> [What is needed]
Begin with the first line of the material and copy each line word for word through the line that contains "MB().box(kx0 + 0.014, kx1"; the pictures are left out.

***

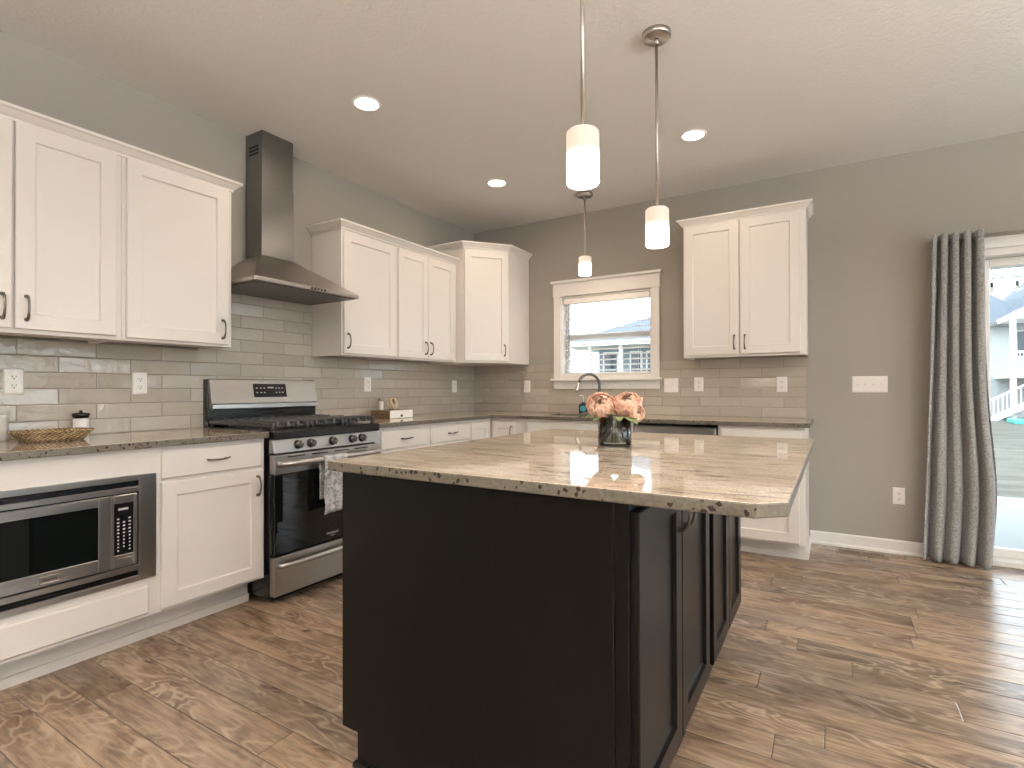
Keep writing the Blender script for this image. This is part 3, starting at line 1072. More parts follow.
b_ = MB().panel(ymw(-3.711), ymw(-3.650), 0.408, 0.436, yd0 + 0.0005, [(0, yd0 - 0.003), (0.002, yd0 - 0.005), (0.004, yd0 - 0.004), (0.006, yd0 - 0.004)]).build('badge', M['nickel'], dm_)
cp = MB()
kx0, kx1, kz0, kz1 = ymw(-3.468), ymw(-3.397), 0.449, 0.663
px0, px1 = xd + 0.002, ymw(-3.383)
cp.box(px0, kx0, yd0, yd1, za, zb, 0.002).box(kx1, px1, yd0, yd1, za, zb, 0.002).box(kx0, kx1, yd0, yd1, kz1, zb, 0.002).box(kx0, kx1, yd0, yd1, za, kz0, 0.002)
cp.box(kx0 + 0.008, kx1 - 0.006, yd0 - 0.002, yd0 + 0.002, 0.410, 0.435, 0.002)
cpo = cp.build('control_panel', M['steel_h'], mw)
kp = MB().box(kx0, kx1, yd0 + 0.002, yd1, kz0, kz1).build('keypad', M['black'], cpo)
mk = MB()
for c_ in range(3):
    x = kx0 + 0.014 + c_ * 0.021
    for r_ in range(10 if c_ != 1 else 9):
        z = 0.598 - r_ * 0.0145
        if c_ == 1 and r_ == 0:
            continue
        s_ = 0.0042 if r_ < 5 else 0.0028
        mk.box(x - s_, x + s_, yd0 + 0.0012, yd0 + 0.0022, z - 0.0028, z + 0.0028)
mk.build('key_lettering', M['mark'], kp)
MB().box(kx0 + 0.014, kx1 - 0.020, yd0 + 0.0012, yd0 + 0.0022, 0.634, 0.643).build('display', M['mark'], kp)


def text(body, size, mat, parent, loc, rot, name, extr=0.0004, sx=1.0):
    cu = bpy.data.curves.new(name, 'FONT')
    cu.body = body
    cu.size = size
    cu.extrude = extr
    cu.align_x = 'CENTER'
    cu.align_y = 'CENTER'
    cu.materials.append(mat)
    tmp = bpy.data.objects.new(name, cu)
    COL.objects.link(tmp)
    bpy.context.view_layer.update()
    me = bpy.data.meshes.new_from_object(tmp.evaluated_get(bpy.context.evaluated_depsgraph_get()))
    bpy.data.objects.remove(tmp)
    o_ = bpy.data.objects.new(name, me)
    COL.objects.link(o_)
    o_.parent = parent
    o_.location = loc
    o_.rotation_euler = rot
    o_.scale = (sx, 1, 1)
    return o_


text('FRIGIDAIRE', 0.0105, M['dark'], b_, ((ymw(-3.711) + ymw(-3.650)) / 2, yd0 - 0.0045, 0.422), (PI / 2, 0, 0), 'lettering', 0.0003, 0.85)

# ------------------------------------------------------------------ range
rg = thing('gas_range', 'stainless and black gas range below the hood', 'range', (-0.010, -2.387, 0), PI / 2)
HWR = 0.377
m_ = MB()
m_.box(-HWR + 0.002, HWR - 0.002, -0.645, -0.02, 0.03, 0.895, 0.003)
m_.box(-HWR + 0.05, HWR - 0.05, -0.60, -0.05, 0.0, 0.03)
m_.build('body', M['black'], rg)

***

> [Problem solution]
Keep writing the Blender script for this image. This is part 3, starting at line 1072. More parts follow.
b_ = MB().panel(ymw(-3.711), ymw(-3.650), 0.408, 0.436, yd0 + 0.0005, [(0, yd0 - 0.003), (0.002, yd0 - 0.005), (0.004, yd0 - 0.004), (0.006, yd0 - 0.004)]).build('badge', M['nickel'], dm_)
cp = MB()
kx0, kx1, kz0, kz1 = ymw(-3.468), ymw(-3.397), 0.449, 0.663
px0, px1 = xd + 0.002, ymw(-3.383)
cp.box(px0, kx0, yd0, yd1, za, zb, 0.002).box(kx1, px1, yd0, yd1, za, zb, 0.002).box(kx0, kx1, yd0, yd1, kz1, zb, 0.002).box(kx0, kx1, yd0, yd1, za, kz0, 0.002)
cp.box(kx0 + 0.008, kx1 - 0.006, yd0 - 0.002, yd0 + 0.002, 0.410, 0.435, 0.002)
cpo = cp.build('control_panel', M['steel_h'], mw)
kp = MB().box(kx0, kx1, yd0 + 0.002, yd1, kz0, kz1).build('keypad', M['black'], cpo)
mk = MB()
for c_ in range(3):
    x = kx0 + 0.014 + c_ * 0.021
    for r_ in range(10 if c_ != 1 else 9):
        z = 0.598 - r_ * 0.0145
        if c_ == 1 and r_ == 0:
            continue
        s_ = 0.0042 if r_ < 5 else 0.0028
        mk.box(x - s_, x + s_, yd0 + 0.0012, yd0 + 0.0022, z - 0.0028, z + 0.0028)
mk.build('key_lettering', M['mark'], kp)
MB().box(kx0 + 0.014, kx1 - 0.020, yd0 + 0.0012, yd0 + 0.0022, 0.634, 0.643).build('display', M['mark'], kp)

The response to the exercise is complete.